**DATASET EXCERPT**
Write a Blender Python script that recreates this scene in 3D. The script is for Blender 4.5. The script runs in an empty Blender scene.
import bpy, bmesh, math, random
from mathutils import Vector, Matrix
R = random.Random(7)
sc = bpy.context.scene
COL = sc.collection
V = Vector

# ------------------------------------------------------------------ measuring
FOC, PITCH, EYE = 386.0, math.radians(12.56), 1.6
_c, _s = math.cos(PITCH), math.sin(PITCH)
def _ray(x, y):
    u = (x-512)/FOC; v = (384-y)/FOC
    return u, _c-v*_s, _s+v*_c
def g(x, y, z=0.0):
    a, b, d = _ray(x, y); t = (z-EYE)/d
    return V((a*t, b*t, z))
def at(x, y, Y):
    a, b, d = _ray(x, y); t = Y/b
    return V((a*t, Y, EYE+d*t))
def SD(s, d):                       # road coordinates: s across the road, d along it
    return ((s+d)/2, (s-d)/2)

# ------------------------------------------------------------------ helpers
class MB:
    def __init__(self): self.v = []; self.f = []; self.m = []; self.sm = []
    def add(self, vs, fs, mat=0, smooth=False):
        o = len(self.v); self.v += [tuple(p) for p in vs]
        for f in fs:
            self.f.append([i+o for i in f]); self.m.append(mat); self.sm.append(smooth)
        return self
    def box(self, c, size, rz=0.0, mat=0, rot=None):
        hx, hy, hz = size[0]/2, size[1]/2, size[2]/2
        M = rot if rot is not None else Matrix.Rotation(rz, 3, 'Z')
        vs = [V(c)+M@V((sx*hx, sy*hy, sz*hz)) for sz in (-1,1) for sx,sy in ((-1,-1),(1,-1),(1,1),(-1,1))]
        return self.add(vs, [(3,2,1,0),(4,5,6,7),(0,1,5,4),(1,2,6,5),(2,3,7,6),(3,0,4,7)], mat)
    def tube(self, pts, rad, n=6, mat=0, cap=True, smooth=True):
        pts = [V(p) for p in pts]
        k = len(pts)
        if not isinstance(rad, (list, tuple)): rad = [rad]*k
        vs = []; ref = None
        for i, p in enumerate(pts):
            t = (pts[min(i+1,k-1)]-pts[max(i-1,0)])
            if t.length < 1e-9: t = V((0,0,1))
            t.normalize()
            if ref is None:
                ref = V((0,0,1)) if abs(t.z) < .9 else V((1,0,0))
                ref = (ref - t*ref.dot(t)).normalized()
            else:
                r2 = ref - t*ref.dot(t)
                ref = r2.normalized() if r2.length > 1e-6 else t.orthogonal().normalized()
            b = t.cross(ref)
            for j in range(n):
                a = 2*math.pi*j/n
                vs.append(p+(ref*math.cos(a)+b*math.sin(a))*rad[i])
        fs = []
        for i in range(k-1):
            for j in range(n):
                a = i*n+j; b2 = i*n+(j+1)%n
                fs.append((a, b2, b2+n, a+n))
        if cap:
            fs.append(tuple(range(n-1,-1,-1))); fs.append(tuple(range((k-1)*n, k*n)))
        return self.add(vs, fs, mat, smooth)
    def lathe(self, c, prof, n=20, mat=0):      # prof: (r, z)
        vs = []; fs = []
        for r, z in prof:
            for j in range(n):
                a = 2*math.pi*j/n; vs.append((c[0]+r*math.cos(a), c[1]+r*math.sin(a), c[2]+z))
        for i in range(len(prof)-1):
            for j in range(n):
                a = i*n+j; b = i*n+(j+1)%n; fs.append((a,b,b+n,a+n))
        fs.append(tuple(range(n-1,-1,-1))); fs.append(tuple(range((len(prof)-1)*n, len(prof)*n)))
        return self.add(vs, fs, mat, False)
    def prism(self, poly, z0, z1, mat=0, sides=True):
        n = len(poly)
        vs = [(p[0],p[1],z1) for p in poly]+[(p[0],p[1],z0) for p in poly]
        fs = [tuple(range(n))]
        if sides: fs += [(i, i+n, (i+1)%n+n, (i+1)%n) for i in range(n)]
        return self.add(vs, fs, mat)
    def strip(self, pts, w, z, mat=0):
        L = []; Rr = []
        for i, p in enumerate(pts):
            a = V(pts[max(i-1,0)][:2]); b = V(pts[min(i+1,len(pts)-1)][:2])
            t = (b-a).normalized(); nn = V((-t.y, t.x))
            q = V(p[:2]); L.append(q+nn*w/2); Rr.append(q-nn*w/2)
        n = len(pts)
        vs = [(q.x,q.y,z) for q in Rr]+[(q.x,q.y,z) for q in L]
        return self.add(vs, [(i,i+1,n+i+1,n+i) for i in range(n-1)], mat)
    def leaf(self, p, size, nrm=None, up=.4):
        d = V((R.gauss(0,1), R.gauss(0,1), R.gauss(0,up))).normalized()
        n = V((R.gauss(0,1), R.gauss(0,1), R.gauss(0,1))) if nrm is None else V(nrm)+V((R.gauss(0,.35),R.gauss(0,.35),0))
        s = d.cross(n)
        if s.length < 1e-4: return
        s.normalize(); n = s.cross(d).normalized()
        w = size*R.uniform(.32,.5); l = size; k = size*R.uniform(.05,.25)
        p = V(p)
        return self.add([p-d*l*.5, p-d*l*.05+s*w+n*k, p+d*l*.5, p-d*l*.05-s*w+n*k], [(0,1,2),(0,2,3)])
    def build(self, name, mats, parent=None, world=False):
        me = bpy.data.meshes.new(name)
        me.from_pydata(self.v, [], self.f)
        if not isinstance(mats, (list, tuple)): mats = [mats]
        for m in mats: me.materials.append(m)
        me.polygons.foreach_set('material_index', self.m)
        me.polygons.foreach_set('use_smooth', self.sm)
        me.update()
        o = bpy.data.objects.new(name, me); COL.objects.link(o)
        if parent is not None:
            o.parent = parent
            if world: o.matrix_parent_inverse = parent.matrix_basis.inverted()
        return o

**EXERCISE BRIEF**
Extract all of the data above and output it character for character.

**ANSWER**
Write a Blender Python script that recreates this scene in 3D. The script is for Blender 4.5. The script runs in an empty Blender scene.
import bpy, bmesh, math, random
from mathutils import Vector, Matrix
R = random.Random(7)
sc = bpy.context.scene
COL = sc.collection
V = Vector

# ------------------------------------------------------------------ measuring
FOC, PITCH, EYE = 386.0, math.radians(12.56), 1.6
_c, _s = math.cos(PITCH), math.sin(PITCH)
def _ray(x, y):
    u = (x-512)/FOC; v = (384-y)/FOC
    return u, _c-v*_s, _s+v*_c
def g(x, y, z=0.0):
    a, b, d = _ray(x, y); t = (z-EYE)/d
    return V((a*t, b*t, z))
def at(x, y, Y):
    a, b, d = _ray(x, y); t = Y/b
    return V((a*t, Y, EYE+d*t))
def SD(s, d):                       # road coordinates: s across the road, d along it
    return ((s+d)/2, (s-d)/2)

# ------------------------------------------------------------------ helpers
class MB:
    def __init__(self): self.v = []; self.f = []; self.m = []; self.sm = []
    def add(self, vs, fs, mat=0, smooth=False):
        o = len(self.v); self.v += [tuple(p) for p in vs]
        for f in fs:
            self.f.append([i+o for i in f]); self.m.append(mat); self.sm.append(smooth)
        return self
    def box(self, c, size, rz=0.0, mat=0, rot=None):
        hx, hy, hz = size[0]/2, size[1]/2, size[2]/2
        M = rot if rot is not None else Matrix.Rotation(rz, 3, 'Z')
        vs = [V(c)+M@V((sx*hx, sy*hy, sz*hz)) for sz in (-1,1) for sx,sy in ((-1,-1),(1,-1),(1,1),(-1,1))]
        return self.add(vs, [(3,2,1,0),(4,5,6,7),(0,1,5,4),(1,2,6,5),(2,3,7,6),(3,0,4,7)], mat)
    def tube(self, pts, rad, n=6, mat=0, cap=True, smooth=True):
        pts = [V(p) for p in pts]
        k = len(pts)
        if not isinstance(rad, (list, tuple)): rad = [rad]*k
        vs = []; ref = None
        for i, p in enumerate(pts):
            t = (pts[min(i+1,k-1)]-pts[max(i-1,0)])
            if t.length < 1e-9: t = V((0,0,1))
            t.normalize()
            if ref is None:
                ref = V((0,0,1)) if abs(t.z) < .9 else V((1,0,0))
                ref = (ref - t*ref.dot(t)).normalized()
            else:
                r2 = ref - t*ref.dot(t)
                ref = r2.normalized() if r2.length > 1e-6 else t.orthogonal().normalized()
            b = t.cross(ref)
            for j in range(n):
                a = 2*math.pi*j/n
                vs.append(p+(ref*math.cos(a)+b*math.sin(a))*rad[i])
        fs = []
        for i in range(k-1):
            for j in range(n):
                a = i*n+j; b2 = i*n+(j+1)%n
                fs.append((a, b2, b2+n, a+n))
        if cap:
            fs.append(tuple(range(n-1,-1,-1))); fs.append(tuple(range((k-1)*n, k*n)))
        return self.add(vs, fs, mat, smooth)
    def lathe(self, c, prof, n=20, mat=0):      # prof: (r, z)
        vs = []; fs = []
        for r, z in prof:
            for j in range(n):
                a = 2*math.pi*j/n; vs.append((c[0]+r*math.cos(a), c[1]+r*math.sin(a), c[2]+z))
        for i in range(len(prof)-1):
            for j in range(n):
                a = i*n+j; b = i*n+(j+1)%n; fs.append((a,b,b+n,a+n))
        fs.append(tuple(range(n-1,-1,-1))); fs.append(tuple(range((len(prof)-1)*n, len(prof)*n)))
        return self.add(vs, fs, mat, False)
    def prism(self, poly, z0, z1, mat=0, sides=True):
        n = len(poly)
        vs = [(p[0],p[1],z1) for p in poly]+[(p[0],p[1],z0) for p in poly]
        fs = [tuple(range(n))]
        if sides: fs += [(i, i+n, (i+1)%n+n, (i+1)%n) for i in range(n)]
        return self.add(vs, fs, mat)
    def strip(self, pts, w, z, mat=0):
        L = []; Rr = []
        for i, p in enumerate(pts):
            a = V(pts[max(i-1,0)][:2]); b = V(pts[min(i+1,len(pts)-1)][:2])
            t = (b-a).normalized(); nn = V((-t.y, t.x))
            q = V(p[:2]); L.append(q+nn*w/2); Rr.append(q-nn*w/2)
        n = len(pts)
        vs = [(q.x,q.y,z) for q in Rr]+[(q.x,q.y,z) for q in L]
        return self.add(vs, [(i,i+1,n+i+1,n+i) for i in range(n-1)], mat)
    def leaf(self, p, size, nrm=None, up=.4):
        d = V((R.gauss(0,1), R.gauss(0,1), R.gauss(0,up))).normalized()
        n = V((R.gauss(0,1), R.gauss(0,1), R.gauss(0,1))) if nrm is None else V(nrm)+V((R.gauss(0,.35),R.gauss(0,.35),0))
        s = d.cross(n)
        if s.length < 1e-4: return
        s.normalize(); n = s.cross(d).normalized()
        w = size*R.uniform(.32,.5); l = size; k = size*R.uniform(.05,.25)
        p = V(p)
        return self.add([p-d*l*.5, p-d*l*.05+s*w+n*k, p+d*l*.5, p-d*l*.05-s*w+n*k], [(0,1,2),(0,2,3)])
    def build(self, name, mats, parent=None, world=False):
        me = bpy.data.meshes.new(name)
        me.from_pydata(self.v, [], self.f)
        if not isinstance(mats, (list, tuple)): mats = [mats]
        for m in mats: me.materials.append(m)
        me.polygons.foreach_set('material_index', self.m)
        me.polygons.foreach_set('use_smooth', self.sm)
        me.update()
        o = bpy.data.objects.new(name, me); COL.objects.link(o)
        if parent is not None:
            o.parent = parent
            if world: o.matrix_parent_inverse = parent.matrix_basis.inverted()
        return o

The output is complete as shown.